Mentor Guidelines & Code of Conduct

Role as a Mentor:

  • Establish how you can reach your mentee: by phone, e-mail, or fax, or at a designated meeting location. Establish a time and phone number where you can usually answer calls or make contact. Mentees may need encouragement to leave messages on your voicemail to confirm meetings as well as to cancel them.
  • Help your mentee understand Canadian workplace culture and help them build a network in Saint John by introducing them to relevant individuals in the business community.
  • Help your mentee gain confidence in new social situations and a new society, culture and workplace dynamic.
  • Help set realistic expectations and goals for your mentee.

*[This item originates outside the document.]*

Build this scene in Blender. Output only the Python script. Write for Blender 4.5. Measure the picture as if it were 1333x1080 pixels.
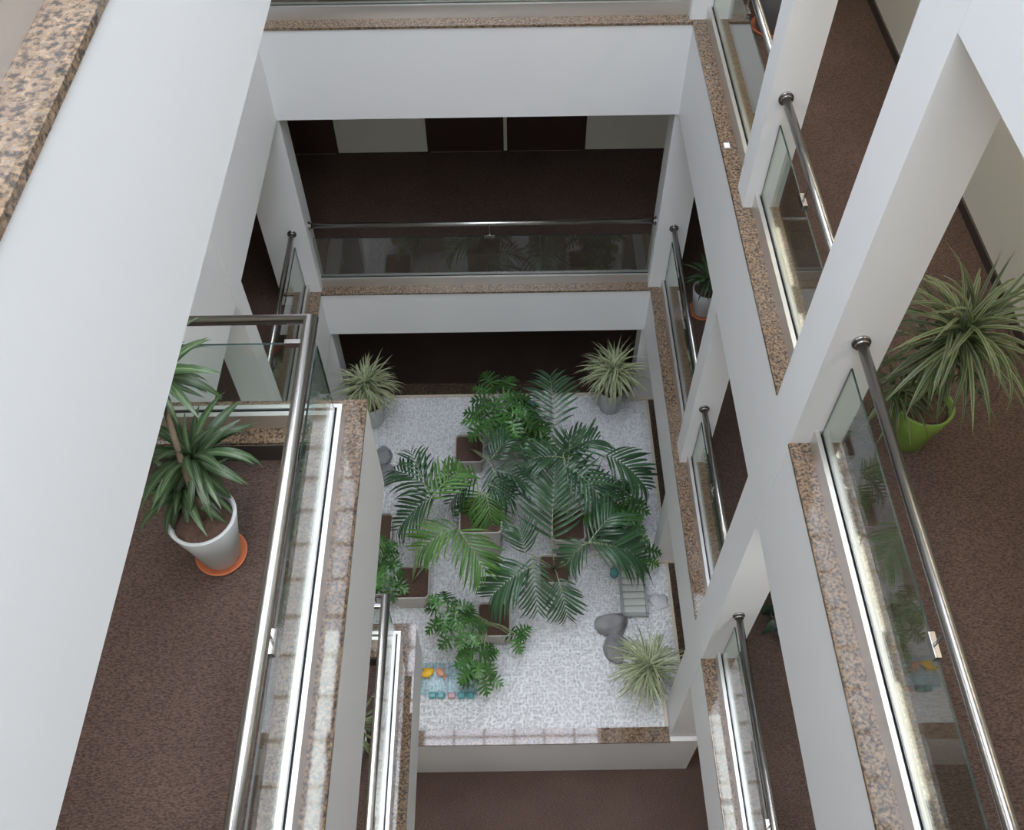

Set some specific short and long term goals at the beginning of the relationship. These are to be entirely defined by mentor and mentee as needs of every relationship will be different.
  • Present information carefully and give all points of view a fair hearing. Listen carefully and offer possible solutions without passing judgment. Think of ways to problem solve together.
  • Influence your mentee through constructive feedback. The mentor empowers the mentee to make right decisions without actually deciding for the mentee. Identify the mentee’s interests and take them seriously. Explore positive and negative consequences.
  • Help locate work-related resources; guide and advise in matters of licensing/accreditation.
  • Identify skills that the mentee needs to work on that are relevant to their field or that are demanded by the market.
  • Provide the mentee with access to information about their area of work, any stand-out issues in Canadian practice.
  • Mentors are not responsible for securing employment for their mentee.

Program Rules:

  • Discussions between you and your mentee are confidential.
  • If you have a concern you feel is beyond your ability to handle, call the program coordinator, even if it seems trivial.